▸ GIVEN INSTRUCTION:
Write out the entire listing below exactly, with the pictures left out.
• • • • •
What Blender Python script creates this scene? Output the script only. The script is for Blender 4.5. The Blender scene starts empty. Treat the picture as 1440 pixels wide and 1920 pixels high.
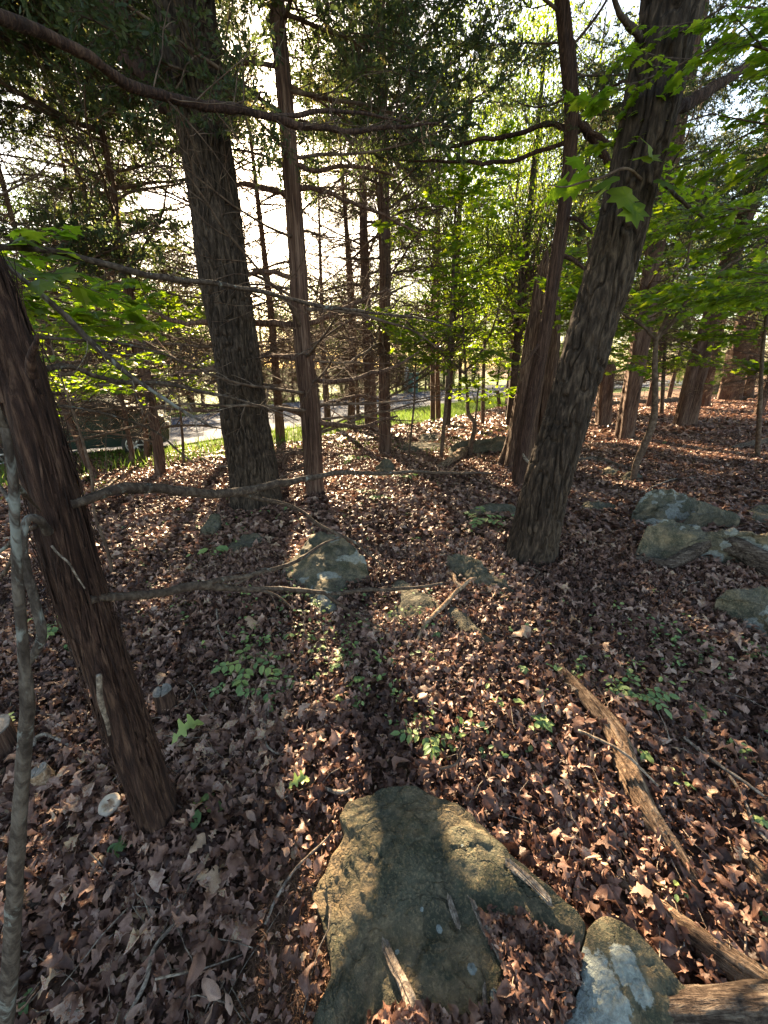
import bpy, math, random
import numpy as np
from mathutils import Vector, Matrix
from mathutils.bvhtree import BVHTree

R = math.radians
scene = bpy.context.scene
COL = scene.collection
rng = np.random.default_rng(7)
random.seed(7)

# ------------------------------------------------------------------ camera
PITCH = R(20.6); F = 730.0; CAM = np.array([0.0, 0.0, 1.6])
cam_d = bpy.data.cameras.new("camera"); cam = bpy.data.objects.new("camera", cam_d); COL.objects.link(cam)
cam.location = CAM; cam.rotation_euler = (math.pi/2 - PITCH, 0, 0)
cam_d.sensor_fit = 'VERTICAL'; cam_d.sensor_height = 36; cam_d.lens = 36*F/1920
cam_d.clip_start = 0.02; cam_d.clip_end = 1500
scene.camera = cam
UP = np.array([0, math.sin(PITCH), math.cos(PITCH)]); FW = np.array([0, math.cos(PITCH), -math.sin(PITCH)])

def ray(px, py):
    return np.array([(px-720)/F, 0, 0]) + UP*(960-py)/F + FW

# ------------------------------------------------------------------ light
sd = ray(488, 268); sd = sd/np.linalg.norm(sd)
SUN_EL = math.asin(sd[2]); SUN_AZ = math.atan2(sd[0], sd[1])      # clockwise from +Y
world = bpy.data.worlds.new("World"); scene.world = world; world.use_nodes = True
wn = world.node_tree; wn.nodes.clear()
sky = wn.nodes.new("ShaderNodeTexSky"); sky.sky_type = 'NISHITA'; sky.sun_disc = False
sky.sun_elevation = SUN_EL; sky.sun_rotation = SUN_AZ
sky.air_density = 1.0; sky.dust_density = 1.0; sky.ozone_density = 2.0
bg = wn.nodes.new("ShaderNodeBackground"); bg.inputs[1].default_value = 0.052
wo = wn.nodes.new("ShaderNodeOutputWorld")
wn.links.new(sky.outputs[0], bg.inputs[0]); wn.links.new(bg.outputs[0], wo.inputs[0])
sun_d = bpy.data.lights.new("sun", 'SUN'); sun_d.energy = 5.0; sun_d.angle = R(0.55); sun_d.color = (1.0, 0.86, 0.68)
sun = bpy.data.objects.new("sun", sun_d); COL.objects.link(sun)
sun.rotation_euler = Vector(sd).to_track_quat('Z', 'Y').to_euler()
sun.location = (0, 0, 30)
scene.view_settings.view_transform = 'Standard'; scene.view_settings.look = 'None'
scene.view_settings.exposure = 3.6; scene.view_settings.gamma = 1.0
scene.view_settings.use_curve_mapping = False
scene.view_settings.use_white_balance = True; scene.view_settings.white_balance_temperature = 8600; scene.view_settings.white_balance_tint = 11
cy = scene.cycles
cy.max_bounces = 6; cy.diffuse_bounces = 3; cy.glossy_bounces = 2; cy.transmission_bounces = 4; cy.transparent_max_bounces = 4
cy.use_denoising = True
cy.caustics_reflective = False; cy.caustics_refractive = False
cy.sample_clamp_indirect = 6.0

# ------------------------------------------------------------------ numeric noise
_perm = np.random.default_rng(3).random(65536).astype(np.float64)
def vnoise(P, seed=0):
    P = np.asarray(P, float); I = np.floor(P).astype(np.int64); f = P - I; f = f*f*(3-2*f)
    out = 0
    for dx in (0, 1):
        wx = f[:, 0] if dx else 1-f[:, 0]
        for dy in (0, 1):
            wy = f[:, 1] if dy else 1-f[:, 1]
            for dz in (0, 1):
                wz = f[:, 2] if dz else 1-f[:, 2]
                h = ((I[:, 0]+dx)*73856093 ^ (I[:, 1]+dy)*19349663 ^ (I[:, 2]+dz)*83492791 ^ (seed*2654435)) & 65535
                out = out + wx*wy*wz*_perm[h]
    return out
def fbm(P, oct=4, seed=0):
    s = 0; a = 0.5; P = np.asarray(P, float); n = 0
    for i in range(oct):
        s = s + a*vnoise(P*(2**i), seed+i); n += a; a *= 0.5
    return s/n

# ------------------------------------------------------------------ terrain
def sp(x, k=1.5):
    return np.logaddexp(0, np.asarray(x, float)*k)/k
def H0(x, y):
    s = 0.052*sp(y-3.5) + 0.05*sp(-x-0.5) - 0.022*sp(x-1)
    return -3.0*(1-np.exp(-np.clip(s, -3, 60)/3.0))
def H(x, y):
    x = np.atleast_1d(np.asarray(x, float)); y = np.atleast_1d(np.asarray(y, float))
    P = np.stack([x, y, x*0], 1)
    fade = np.clip(1-(y-8)/14, 0, 1)
    return H0(x, y) + fade*((fbm(P*0.55, 3, 11)-.5)*0.16 + (fbm(P*2.6, 2, 12)-.5)*0.045)
def h1(x, y): return float(H(x, y)[0])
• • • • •
▸ TASK SOLUTION:
What Blender Python script creates this scene? Output the script only. The script is for Blender 4.5. The Blender scene starts empty. Treat the picture as 1440 pixels wide and 1920 pixels high.
import bpy, math, random
import numpy as np
from mathutils import Vector, Matrix
from mathutils.bvhtree import BVHTree

R = math.radians
scene = bpy.context.scene
COL = scene.collection
rng = np.random.default_rng(7)
random.seed(7)

# ------------------------------------------------------------------ camera
PITCH = R(20.6); F = 730.0; CAM = np.array([0.0, 0.0, 1.6])
cam_d = bpy.data.cameras.new("camera"); cam = bpy.data.objects.new("camera", cam_d); COL.objects.link(cam)
cam.location = CAM; cam.rotation_euler = (math.pi/2 - PITCH, 0, 0)
cam_d.sensor_fit = 'VERTICAL'; cam_d.sensor_height = 36; cam_d.lens = 36*F/1920
cam_d.clip_start = 0.02; cam_d.clip_end = 1500
scene.camera = cam
UP = np.array([0, math.sin(PITCH), math.cos(PITCH)]); FW = np.array([0, math.cos(PITCH), -math.sin(PITCH)])

def ray(px, py):
    return np.array([(px-720)/F, 0, 0]) + UP*(960-py)/F + FW

# ------------------------------------------------------------------ light
sd = ray(488, 268); sd = sd/np.linalg.norm(sd)
SUN_EL = math.asin(sd[2]); SUN_AZ = math.atan2(sd[0], sd[1])      # clockwise from +Y
world = bpy.data.worlds.new("World"); scene.world = world; world.use_nodes = True
wn = world.node_tree; wn.nodes.clear()
sky = wn.nodes.new("ShaderNodeTexSky"); sky.sky_type = 'NISHITA'; sky.sun_disc = False
sky.sun_elevation = SUN_EL; sky.sun_rotation = SUN_AZ
sky.air_density = 1.0; sky.dust_density = 1.0; sky.ozone_density = 2.0
bg = wn.nodes.new("ShaderNodeBackground"); bg.inputs[1].default_value = 0.052
wo = wn.nodes.new("ShaderNodeOutputWorld")
wn.links.new(sky.outputs[0], bg.inputs[0]); wn.links.new(bg.outputs[0], wo.inputs[0])
sun_d = bpy.data.lights.new("sun", 'SUN'); sun_d.energy = 5.0; sun_d.angle = R(0.55); sun_d.color = (1.0, 0.86, 0.68)
sun = bpy.data.objects.new("sun", sun_d); COL.objects.link(sun)
sun.rotation_euler = Vector(sd).to_track_quat('Z', 'Y').to_euler()
sun.location = (0, 0, 30)
scene.view_settings.view_transform = 'Standard'; scene.view_settings.look = 'None'
scene.view_settings.exposure = 3.6; scene.view_settings.gamma = 1.0
scene.view_settings.use_curve_mapping = False
scene.view_settings.use_white_balance = True; scene.view_settings.white_balance_temperature = 8600; scene.view_settings.white_balance_tint = 11
cy = scene.cycles
cy.max_bounces = 6; cy.diffuse_bounces = 3; cy.glossy_bounces = 2; cy.transmission_bounces = 4; cy.transparent_max_bounces = 4
cy.use_denoising = True
cy.caustics_reflective = False; cy.caustics_refractive = False
cy.sample_clamp_indirect = 6.0

# ------------------------------------------------------------------ numeric noise
_perm = np.random.default_rng(3).random(65536).astype(np.float64)
def vnoise(P, seed=0):
    P = np.asarray(P, float); I = np.floor(P).astype(np.int64); f = P - I; f = f*f*(3-2*f)
    out = 0
    for dx in (0, 1):
        wx = f[:, 0] if dx else 1-f[:, 0]
        for dy in (0, 1):
            wy = f[:, 1] if dy else 1-f[:, 1]
            for dz in (0, 1):
                wz = f[:, 2] if dz else 1-f[:, 2]
                h = ((I[:, 0]+dx)*73856093 ^ (I[:, 1]+dy)*19349663 ^ (I[:, 2]+dz)*83492791 ^ (seed*2654435)) & 65535
                out = out + wx*wy*wz*_perm[h]
    return out
def fbm(P, oct=4, seed=0):
    s = 0; a = 0.5; P = np.asarray(P, float); n = 0
    for i in range(oct):
        s = s + a*vnoise(P*(2**i), seed+i); n += a; a *= 0.5
    return s/n

# ------------------------------------------------------------------ terrain
def sp(x, k=1.5):
    return np.logaddexp(0, np.asarray(x, float)*k)/k
def H0(x, y):
    s = 0.052*sp(y-3.5) + 0.05*sp(-x-0.5) - 0.022*sp(x-1)
    return -3.0*(1-np.exp(-np.clip(s, -3, 60)/3.0))
def H(x, y):
    x = np.atleast_1d(np.asarray(x, float)); y = np.atleast_1d(np.asarray(y, float))
    P = np.stack([x, y, x*0], 1)
    fade = np.clip(1-(y-8)/14, 0, 1)
    return H0(x, y) + fade*((fbm(P*0.55, 3, 11)-.5)*0.16 + (fbm(P*2.6, 2, 12)-.5)*0.045)
def h1(x, y): return float(H(x, y)[0])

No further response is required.